Let’s say we just want to estimate $x_t$, for one time step, and we have observations from previous time steps. In other words we want $P(x_t, y_{t=0:t})$. Let’s call it $\alpha_t(x_t)$. This can be marginalised over all possibilities for $x_{t-1}$:

$$ \alpha_t(x_t) = P(x_t, y*{t=0:t}) = \sum*{x*{t-1}} P(x*t, x*{t-1}, y_{t=0:t}) $$

We’re looking to get something recursive. We can use the chain rule on the above:

$$ \alpha_t(x_t) = \sum_{x_{t-1}} P(y_t \mid x_t, x_{t-1}, y_{t=0:t-1}) P(x_t \mid x_{t-1}, y_{t=0:t-1}) P(x_{t-1}, y_{t=0:t-1}) $$

The first term in the sum can be simplified since our transition matrix $B$ encodes $y_t$ given $x_t$, regardless of other information:

$$ \begin{eqnarray} \alpha_t(x_t) &=& P(y_t \mid x_t) \sum_{x_{t-1}} P(x_t \mid x_{t-1}, y_{t=0:t-1}) P(x_{t-1}, y_{t=0:t-1}) \ &=& P(y_t \mid x_t) \sum_{x_{t-1}} P(x_t \mid x_{t-1}) \alpha_{t-1}(x_{t-1}) \end{eqnarray} $$

We have our recursion! This means that at each time step, we can do a quick calculation based on our transition probabilities in $A$ and $B$. The algorithm is no longer exponential in the number of time steps. Now that we have a feel for how to attack this problem, we can look at the closely related Viterbi algorithm to solve for overall maximum likelihood!

The Viterbi Algorithm

Remember that we want to find the most likely $ x^* = (x_0, x*1, …, x*T) $ based on our observations $y_{t=0…T}$. What we’ll do at each time step is remember the highest likelihood path. That way at each step $t$ to $t+1$ we’re only calculating the most likely extra step required.

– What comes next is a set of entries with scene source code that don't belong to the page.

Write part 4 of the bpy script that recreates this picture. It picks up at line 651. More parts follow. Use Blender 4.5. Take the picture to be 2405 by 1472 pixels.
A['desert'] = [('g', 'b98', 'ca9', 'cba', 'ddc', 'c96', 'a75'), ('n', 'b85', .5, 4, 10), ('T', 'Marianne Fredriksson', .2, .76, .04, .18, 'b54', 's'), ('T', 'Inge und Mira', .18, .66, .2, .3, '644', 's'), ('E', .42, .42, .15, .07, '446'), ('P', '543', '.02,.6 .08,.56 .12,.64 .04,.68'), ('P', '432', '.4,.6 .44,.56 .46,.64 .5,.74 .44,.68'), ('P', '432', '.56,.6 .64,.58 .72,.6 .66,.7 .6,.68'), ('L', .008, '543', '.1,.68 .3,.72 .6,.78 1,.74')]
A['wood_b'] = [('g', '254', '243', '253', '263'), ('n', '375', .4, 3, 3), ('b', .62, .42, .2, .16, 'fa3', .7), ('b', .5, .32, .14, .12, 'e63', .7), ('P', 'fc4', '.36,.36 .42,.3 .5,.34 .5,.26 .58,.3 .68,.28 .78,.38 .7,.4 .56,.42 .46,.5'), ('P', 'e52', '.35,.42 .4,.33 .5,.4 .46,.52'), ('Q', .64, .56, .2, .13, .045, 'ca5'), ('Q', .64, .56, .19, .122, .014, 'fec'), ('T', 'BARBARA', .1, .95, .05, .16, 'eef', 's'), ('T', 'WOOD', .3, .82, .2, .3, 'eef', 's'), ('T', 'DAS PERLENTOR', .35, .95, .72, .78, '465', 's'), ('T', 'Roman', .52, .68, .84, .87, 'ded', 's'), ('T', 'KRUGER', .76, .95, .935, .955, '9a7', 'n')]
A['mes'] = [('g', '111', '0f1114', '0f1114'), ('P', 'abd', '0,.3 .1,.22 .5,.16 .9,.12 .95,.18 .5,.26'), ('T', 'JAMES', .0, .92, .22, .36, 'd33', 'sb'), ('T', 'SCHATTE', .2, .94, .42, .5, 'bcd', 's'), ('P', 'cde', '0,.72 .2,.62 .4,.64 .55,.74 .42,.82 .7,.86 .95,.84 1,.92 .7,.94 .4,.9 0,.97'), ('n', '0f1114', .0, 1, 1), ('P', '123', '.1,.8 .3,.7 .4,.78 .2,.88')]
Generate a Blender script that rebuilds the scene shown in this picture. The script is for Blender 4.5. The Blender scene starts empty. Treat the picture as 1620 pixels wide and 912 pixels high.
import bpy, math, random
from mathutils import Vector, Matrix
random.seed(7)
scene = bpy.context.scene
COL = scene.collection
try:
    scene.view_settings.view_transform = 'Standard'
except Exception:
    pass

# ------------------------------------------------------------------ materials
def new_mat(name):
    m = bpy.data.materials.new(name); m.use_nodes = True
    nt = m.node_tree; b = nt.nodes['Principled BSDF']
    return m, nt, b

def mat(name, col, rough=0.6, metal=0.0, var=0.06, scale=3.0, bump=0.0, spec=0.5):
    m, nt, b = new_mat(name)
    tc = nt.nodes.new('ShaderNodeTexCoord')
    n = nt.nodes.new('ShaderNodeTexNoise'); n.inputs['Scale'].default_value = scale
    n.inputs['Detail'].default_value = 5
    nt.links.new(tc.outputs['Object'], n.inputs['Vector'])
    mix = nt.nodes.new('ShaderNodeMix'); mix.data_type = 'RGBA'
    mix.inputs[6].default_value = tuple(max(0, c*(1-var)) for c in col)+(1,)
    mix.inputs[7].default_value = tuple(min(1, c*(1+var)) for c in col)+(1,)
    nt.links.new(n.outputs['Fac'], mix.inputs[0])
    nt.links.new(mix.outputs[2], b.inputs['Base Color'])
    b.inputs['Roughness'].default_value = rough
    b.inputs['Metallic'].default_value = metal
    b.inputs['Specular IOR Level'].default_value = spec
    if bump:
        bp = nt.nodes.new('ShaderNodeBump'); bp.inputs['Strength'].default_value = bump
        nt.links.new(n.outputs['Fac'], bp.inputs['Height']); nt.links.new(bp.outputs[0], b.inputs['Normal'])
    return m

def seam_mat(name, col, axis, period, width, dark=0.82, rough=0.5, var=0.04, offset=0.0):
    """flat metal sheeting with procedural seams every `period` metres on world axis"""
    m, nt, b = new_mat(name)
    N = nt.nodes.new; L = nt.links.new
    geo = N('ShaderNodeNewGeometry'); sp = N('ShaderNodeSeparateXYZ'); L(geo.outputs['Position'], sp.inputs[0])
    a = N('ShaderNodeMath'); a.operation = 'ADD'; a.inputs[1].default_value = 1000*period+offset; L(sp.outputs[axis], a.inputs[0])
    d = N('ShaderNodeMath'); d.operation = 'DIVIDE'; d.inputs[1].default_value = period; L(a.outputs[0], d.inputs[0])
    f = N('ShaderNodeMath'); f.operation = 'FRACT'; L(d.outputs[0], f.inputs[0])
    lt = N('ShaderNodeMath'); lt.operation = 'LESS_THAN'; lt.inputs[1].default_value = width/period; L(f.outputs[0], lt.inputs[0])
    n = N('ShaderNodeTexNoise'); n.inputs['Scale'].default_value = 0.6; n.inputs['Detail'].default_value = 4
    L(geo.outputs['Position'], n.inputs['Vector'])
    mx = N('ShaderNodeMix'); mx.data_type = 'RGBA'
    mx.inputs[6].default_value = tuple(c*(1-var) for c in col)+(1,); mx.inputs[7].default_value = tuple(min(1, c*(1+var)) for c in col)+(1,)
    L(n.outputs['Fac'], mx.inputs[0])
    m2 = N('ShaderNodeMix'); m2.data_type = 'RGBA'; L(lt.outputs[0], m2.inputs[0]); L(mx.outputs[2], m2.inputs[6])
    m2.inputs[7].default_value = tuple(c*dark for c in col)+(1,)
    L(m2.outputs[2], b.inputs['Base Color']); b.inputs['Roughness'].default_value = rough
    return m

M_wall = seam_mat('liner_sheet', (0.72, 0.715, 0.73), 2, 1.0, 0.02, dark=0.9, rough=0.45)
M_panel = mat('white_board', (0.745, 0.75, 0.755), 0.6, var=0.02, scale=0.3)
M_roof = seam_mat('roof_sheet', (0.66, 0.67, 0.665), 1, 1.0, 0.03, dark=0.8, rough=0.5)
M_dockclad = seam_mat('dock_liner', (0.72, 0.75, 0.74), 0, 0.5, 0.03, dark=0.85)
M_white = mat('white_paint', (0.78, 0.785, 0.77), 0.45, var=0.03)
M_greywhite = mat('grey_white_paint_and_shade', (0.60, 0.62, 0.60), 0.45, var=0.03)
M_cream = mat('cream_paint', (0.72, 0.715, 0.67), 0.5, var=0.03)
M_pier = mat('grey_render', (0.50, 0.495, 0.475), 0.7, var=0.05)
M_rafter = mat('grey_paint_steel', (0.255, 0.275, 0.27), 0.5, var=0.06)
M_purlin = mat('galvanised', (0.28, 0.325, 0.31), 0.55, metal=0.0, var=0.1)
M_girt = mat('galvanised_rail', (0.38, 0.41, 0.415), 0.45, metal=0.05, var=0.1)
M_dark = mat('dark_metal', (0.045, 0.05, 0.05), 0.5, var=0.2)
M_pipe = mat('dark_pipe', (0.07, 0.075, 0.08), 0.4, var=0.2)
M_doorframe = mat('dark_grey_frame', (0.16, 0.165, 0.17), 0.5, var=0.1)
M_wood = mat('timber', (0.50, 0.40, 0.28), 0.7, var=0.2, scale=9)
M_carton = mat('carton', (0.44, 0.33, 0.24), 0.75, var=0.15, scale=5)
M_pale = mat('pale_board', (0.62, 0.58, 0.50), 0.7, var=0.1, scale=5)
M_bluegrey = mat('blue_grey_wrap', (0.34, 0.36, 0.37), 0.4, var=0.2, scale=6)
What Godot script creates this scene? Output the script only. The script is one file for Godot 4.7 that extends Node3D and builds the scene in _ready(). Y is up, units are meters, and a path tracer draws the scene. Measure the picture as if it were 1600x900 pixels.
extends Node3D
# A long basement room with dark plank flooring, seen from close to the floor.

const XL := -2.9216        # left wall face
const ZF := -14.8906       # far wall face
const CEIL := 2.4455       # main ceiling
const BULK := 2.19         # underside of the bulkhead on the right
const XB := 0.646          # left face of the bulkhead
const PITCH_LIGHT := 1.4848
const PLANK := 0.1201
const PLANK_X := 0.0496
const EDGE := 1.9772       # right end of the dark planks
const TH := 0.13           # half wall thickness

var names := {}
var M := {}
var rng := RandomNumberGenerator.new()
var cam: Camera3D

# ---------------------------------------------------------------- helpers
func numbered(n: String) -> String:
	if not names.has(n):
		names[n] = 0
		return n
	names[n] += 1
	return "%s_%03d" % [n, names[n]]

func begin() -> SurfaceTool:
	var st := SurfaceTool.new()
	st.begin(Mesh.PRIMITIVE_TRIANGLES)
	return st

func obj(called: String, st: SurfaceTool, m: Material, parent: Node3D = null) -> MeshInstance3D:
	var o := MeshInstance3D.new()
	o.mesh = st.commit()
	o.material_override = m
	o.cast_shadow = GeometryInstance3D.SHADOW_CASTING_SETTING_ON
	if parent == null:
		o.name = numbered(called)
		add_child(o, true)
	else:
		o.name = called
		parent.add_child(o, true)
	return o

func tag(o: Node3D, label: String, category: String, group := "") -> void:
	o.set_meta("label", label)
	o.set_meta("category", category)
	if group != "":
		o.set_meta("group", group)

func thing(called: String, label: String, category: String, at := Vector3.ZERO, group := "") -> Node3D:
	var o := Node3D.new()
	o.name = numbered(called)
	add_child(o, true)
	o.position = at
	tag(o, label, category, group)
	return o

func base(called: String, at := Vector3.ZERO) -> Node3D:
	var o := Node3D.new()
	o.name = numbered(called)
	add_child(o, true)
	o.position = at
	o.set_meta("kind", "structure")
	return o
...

One thing we haven’t mentionned that we’ll need is an inital distribution for the states at time 0. Call this $\pi \in \mathbb{R}^m$. The way we recall likelihood is through a “value function” for each time step:

$$V_{t} = (V_{t,1}, …, V_{t,m})$$

That is the total “value” from getting to each state at time $t$. We then define the recursion:

$$ \begin{eqnarray} V_{1,k} &=& P(y_1 \mid k) \cdot \pi_k \ V_{t,k} &=& P(y_t \mid k) \cdot max_{x \in \mathbf{X}}( a_{x,k} \cdot V_{t-1, x} ) \end{eqnarray} $$

Recall there $a_{ij}$ just comes from our transition matrix $A$. It may take a second to get your head around this, but just remember we’re taking the highest likelihood path at each step. By saving the $x$ value we chose at each step, we have our sequence $x^*$.

Question: Can you figure out the big-O complexity of this algorithm in terms of $T$ and $|\mathbf{X}|$?

Conclusion & Extensions

Hidden Markov Models are extremely useful in practice. By making a few assumptions, they can provide a good balance of informational richness and tractability. HMMs are also a great stepping stone to more generalised probabilistic graphical models!

Now that we’ve explored the basics, can you think of some extensions to our model? Here are some that initially come to my mind:

• Consider different transition matrices $A_t$ and $B_t$ for each time step
• Allow for multiple hidden layers
• Solve using Monte Carlo methods
• Extend the Markov assumption to 2, 3, or more time steps back!

I’m sure there are many more. Hope you had fun, and thanks for reading!